Furthermore, machinery orders, a key gauge of Japan's corporate capital spending, rose in October, providing more evidence of firm's strong desire to invest as they enjoy brisk profits and benefit from a steady recovery in the economy.
On the back of the economy's recovery, Bank of Japan Governor Toshihiko Fukui said he expected the core consumer price index to show a fairly clear rise early next year, suggesting an end to the central bank's ultra-easy policy is on the horizon.
As the week was coming to an end the yen failed to hold onto its gains after Japan unexpectedly revised down its economic growth rate for the July-September quarter to 0.2 percent from an initial reading of 0.4 percent.
Range for this week: Y119.10-Y122.10
Sterling
As the week started sterling managed to strengthen against the dollar and ignored British Chancellor Gordon Brown downgrading Britain's 2005 growth forecast to 1.75 percent from a prior 3 to 3.5 percent forecast.
Meanwhile, the Chartered Institute of Purchasing and Supply/ RBS said its index of services business activity fell to 55.8 in November from 56.1. That was lower than analysts' forecasts of 56.0, but well above the 50 mark that divides expansion from contraction.
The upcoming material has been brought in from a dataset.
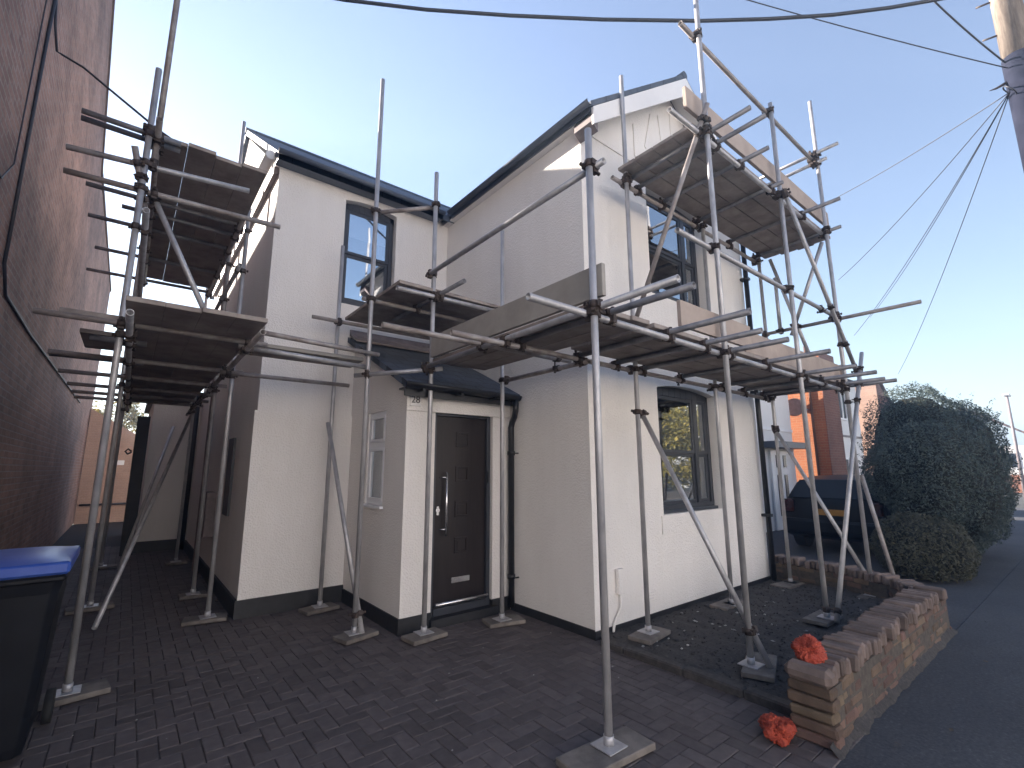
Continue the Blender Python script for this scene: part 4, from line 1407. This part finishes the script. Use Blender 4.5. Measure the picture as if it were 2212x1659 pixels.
# ------------------------------------------------------------------ dark car next door
def car():
    c = thing('parked_car', 'dark hatchback with a yellow rear plate on the drive next door', 'car', (8.7, .15, 0))
    x0, yc, hw = 6.75, .15, .86
    L = 4.1
    side = [(0, .32), (-.02, .55), (.02, .86), (.10, .98), (.42, 1.36), (.9, 1.44), (1.9, 1.44), (2.75, .99), (3.85, .88), (4.08, .6), (4.05, .3), (3.6, .22), (.4, .22)]
    bm = bmesh.new()
    rings = []
    nn = 9
    for k in range(nn):
        t = -1 + 2 * k / (nn - 1)
        ring = []
        for (x, z) in side:
            w = hw * (1 - .22 * max(0, (z - .9) / .55))
            rnd_ = 1 - .10 * t * t * (1 if z < .9 else .8)
            zz = .22 + (z - .22) * (1 - .05 * abs(t) ** 4)
            xx = L / 2 + (x - L / 2) * (1 - .05 * abs(t) ** 3)
            ring.append(bm.verts.new((x0 + xx, yc + t * w, zz)))
        rings.append(ring)
    m_ = len(side)
    for k in range(nn - 1):
        for i in range(m_):
            bm.faces.new((rings[k][i], rings[k][(i + 1) % m_], rings[k + 1][(i + 1) % m_], rings[k + 1][i]))
    bm.faces.new(rings[0])
    bm.faces.new(list(reversed(rings[-1])))
    bmesh.ops.recalc_face_normals(bm, faces=bm.faces[:])
    me = bpy.data.meshes.new('body')
    bm.to_mesh(me)
    bm.free()
    me.materials.append(M_CARP)
    for p in me.polygons:
        p.use_smooth = True
    b = bpy.data.objects.new('body', me)
    COL.objects.link(b)
    adopt(b, c)
    bv = b.modifiers.new('b', 'BEVEL'); bv.width = .02; bv.segments = 2; bv.limit_method = 'ANGLE'
    g = MB()
    g.add([(x0 + .135, yc - .70, 1.0), (x0 + .135, yc + .70, 1.0), (x0 + .40, yc + .60, 1.335), (x0 + .40, yc - .60, 1.335)], [(0, 1, 2, 3)])
    gl = g.build('rear_window', M_CARGLASS, c)
    sd_ = gl.modifiers.new('s', 'SOLIDIFY'); sd_.thickness = .03; sd_.offset = 1
    for s_ in (-1, 1):
        MB().cbox(x0 - .005, x0 + .14, yc + s_ * .72 - .10, yc + s_ * .72 + .10, .72, .98, .03).build('tail_lamp', M_REDL, c)
    MB().cbox(x0 - .06, x0 + .2, yc - .84, yc + .84, .36, .62, .05).build('bumper', M_CARP, c)
    pl_ = MB().cbox(x0 - .035, x0 - .018, yc - .26, yc + .26, .71, .82, .004).build('number_plate', M_YELLOW, c)
    for s_ in (-1, 1):
        for xx in (.75, 3.25):
            wv = MB().tube((x0 + xx, yc + s_ * .66, .31), (x0 + xx, yc + s_ * .86, .31), .31, 26).build('wheel', M_RUBBER, c, .02)
            MB().tube((x0 + xx, yc + s_ * .855, .31), (x0 + xx, yc + s_ * .87, .31), .2, 20).build('rim', M_RIM, wv)
    for s_ in (-1, 1):
        MB().cbox(x0 + 2.55, x0 + 2.68, yc + s_ * .95 - .07, yc + s_ * .95 + .07, .98, 1.1, .03).build('mirror', M_CARP, c)


car()


# ------------------------------------------------------------------ foliage
def leaves(mb, pts, size, rg, up=0.3):
    for p, nrm in pts:
        d = (nrm + Vector((rg.uniform(-1, 1), rg.uniform(-1, 1), rg.uniform(-1, 1) + up)) * .9).normalized()
        u = d.orthogonal().normalized()
        u = (Matrix.Rotation(rg.uniform(0, 6.28), 3, d) @ u)
        v = d.cross(u)
        s_ = size * rg.uniform(.6, 1.4)
        a, b = u * s_, v * s_ * .5
        mb.add([p - a, p + b * .9 - d * s_ * .1, p + a, p - b * .9 - d * s_ * .1], [(0, 1, 2, 3)])


def shrub(name, label, cat, c, rad, n, size, mat, seed, flat=0.0, lump=.2, sprigs=0):
    rg = random.Random(seed)
    t = thing(name, label, cat, (c[0], c[1], 0))
    C_, R_ = Vector(c), Vector(rad)

    def shape(d):
        k = 1 + lump * noise.noise(d * 1.6 + Vector((seed, 0, 0))) + lump * .6 * noise.noise(d * 3.7 + Vector((0, seed, 0))) + .05 * noise.noise(d * 9)
        e = 2.15
        q = (abs(d.x) ** e + abs(d.y) ** e + abs(d.z) ** e) ** (1 / e)
        p = Vector((d.x * R_.x, d.y * R_.y, d.z * R_.z)) * (k / q)
        return p
    pts = []
    while len(pts) < n:
        d = Vector((rg.gauss(0, 1), rg.gauss(0, 1), rg.gauss(0, 1))).normalized()
        p = C_ + shape(d) * (1 - abs(rg.gauss(0, .07)) + rg.uniform(0, .025))
        if p.z < .02:
            continue
        pts.append((p, d))
    mb = MB()
    leaves(mb, pts, size, rg)
    for k in range(sprigs):
        d = Vector((rg.gauss(0, 1), rg.gauss(0, 1), abs(rg.gauss(.4, .6)))).normalized()
        p0 = C_ + shape(d)
        L_ = rg.uniform(.06, .22)
        q = (d + Vector((0, 0, .8))).normalized()
        sp_ = [(p0 + q * L_ * i / 9 + Vector((rg.uniform(-.03, .03), rg.uniform(-.03, .03), 0)), q) for i in range(10) for _ in range(2)]
        leaves(mb, sp_, size * .9, rg)
    mb.build('foliage', mat, t)
    co = MB()
    nu, nv = 28, 16
    vs = []
    for j in range(nv + 1):
        for i in range(nu):
            th_, ph = math.pi * j / nv, 2 * math.pi * i / nu
            d = Vector((math.sin(th_) * math.cos(ph), math.sin(th_) * math.sin(ph), math.cos(th_)))
            p = C_ + shape(d) * .86
            p.z = max(p.z, 0.0)
            vs.append(p)
    co.add(vs, [(j * nu + i, j * nu + (i + 1) % nu, (j + 1) * nu + (i + 1) % nu, (j + 1) * nu + i) for j in range(nv) for i in range(nu)], True)
    co.build('twigs', M_CORE, t)
    return t


shrub('hedge', 'large dark rounded evergreen hedge between the drive and the pavement', 'hedge', (8.3, -1.22, 1.50), (2.1, 1.0, 1.48), 60000, .021, M_LEAF, 4, sprigs=90)
shrub('bush', 'low brownish clipped bush in front of the large hedge', 'bush', (5.95, -1.30, .36), (.72, .60, .54), 9000, .024, M_LEAFB, 9, lump=.12)


def tree(label, x, y, h, r, n, seed, size=.11, mat=M_LEAFY, group=None, low=.32):
    rg = random.Random(seed)
    t = thing('tree', label, 'tree', (x, y, 0), group)
    tr = MB()
    tr.path([(x, y, 0), (x + .1, y, h * .3), (x - .05, y + .1, h * .6), (x, y, h * .85)], [h * .03, h * .024, h * .016, h * .006], 10)
    cl = []
    for k in range(26):
        a, zz = rg.uniform(0, 6.28), rg.uniform(low, .97)
        rr = r * rg.uniform(.25, 1.0) * max(.35, math.sin(math.pi * min(1, max(.02, zz - low + .12) / (1.14 - low)))) ** .6
        p = Vector((x + math.cos(a) * rr, y + math.sin(a) * rr, h * zz))
        cl.append((p, r * rg.uniform(.28, .5)))
        tr.path([(x, y, h * zz * .7), tuple(Vector((x, y, h * zz * .8)).lerp(p, .5)), tuple(p)], [h * .010, h * .006, h * .003], 6)
    tr.build('trunk', M_BARK, t)
    mb = MB()
    for p, s_ in cl:
        for k in range(n // 26):
            d = Vector((rg.gauss(0, 1), rg.gauss(0, 1), rg.gauss(0, 1))).normalized()
            leaves(mb, [(p + Vector((d.x, d.y, d.z * .75)) * s_ * rg.random() ** .45, d)], size, rg)
    mb.build('crown', mat, t)
    return t


tree('sunlit yellow leaved tree beyond the wall at the end of the passage', -4.1, 20.5, 4.3, 1.3, 5000, 31, .06)
GT = 'trees across the street reflected in the window'
for k, (x, y, h, r) in enumerate(((17.5, -14.0, 5.6, 3.0), (22.5, -14.5, 6.2, 3.4), (27.5, -15, 5.8, 3.2), (12.5, -14.5, 5.4, 2.8))):
    tree('yellow green tree across the street, seen only as a reflection in the lower window', x, y, h, r, 10000, 50 + k, .12, group=GT, low=.08)
for lb, x0, x1 in (('unseen pale terrace added across the street to bounce sun onto the scaffolded house', -34, 9), ('unseen pale terrace added across the street to bounce sun, beyond the yellow trees', 32, 62)):
    t_ = thing('terrace', lb, 'terrace', ((x0 + x1) / 2, -18, 0))  # out of view, added to throw sunlight back onto the house fronts
    MB().box(x0, x1, -24, -15.5, 0, 7.0).build('wall', M_WHITE, t_)
    MB().prism([(-15.2, 6.9), (-19.7, 9.6), (-24.3, 6.9), (-24.3, 7.05), (-19.7, 9.8), (-15.2, 7.05)], 'x', x0 - .2, x1 + .2).build('roof', M_TILE, t_)
    x = x0 + 1.5
    while x < x1 - 2:
        for z in (.9, 3.7):
            window_on(t_, 'y', x, x + 1.3, z, z + 1.4, -15.5, 1)
        x += 4.3
struct(MB().box(-60, 120, -15.5, -11.0, -0.05, 0.01).build('far_pavement', M_EDGE))

# ------------------------------------------------------------------ thin haze added in place of milky lens glare
hz = MB().box(-82, 262, -72, 82, -1.06, 13.0).build('haze', M_PAINT)
hmat = bpy.data.materials.new('thin_haze')
hmat.use_nodes = True
hmat.node_tree.nodes.remove(hmat.node_tree.nodes['Principled BSDF'])
pv = hmat.node_tree.nodes.new('ShaderNodeVolumePrincipled')
pv.inputs['Density'].default_value = 0.0075
pv.inputs['Color'].default_value = (0.60, 0.77, 1.0, 1)
pv.inputs['Anisotropy'].default_value = 0.3
hmat.node_tree.links.new(pv.outputs[0], hmat.node_tree.nodes['Material Output'].inputs['Volume'])
hz.data.materials.clear()
hz.data.materials.append(hmat)
tag(hz, 'thin pale haze added over the whole street in place of lens glare', 'haze', kind='stuff')
print('couplers', nc, 'objects', len(bpy.data.objects))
However, sterling failed to hold to its gains after the release of unexpected weak manufacturing data rekindled prospects of a further British interest rate cut early next year.
Figures from the office for National Statistics
showed manufacturing output fell 0.7 percent in October, the third monthly decline in a row and its sharpest fall in seven months, versus analysts' expectations of a rise of 0.2 percent.
On the last trading day sterling climbed to a one-month high against the dollar, helped by better-than-expected trade data. Britain's trade deficit narrowed to 4.55 billion pounds in October from a revised 5.6 billion the month before and much less than the 5.3 billion economists had anticipated.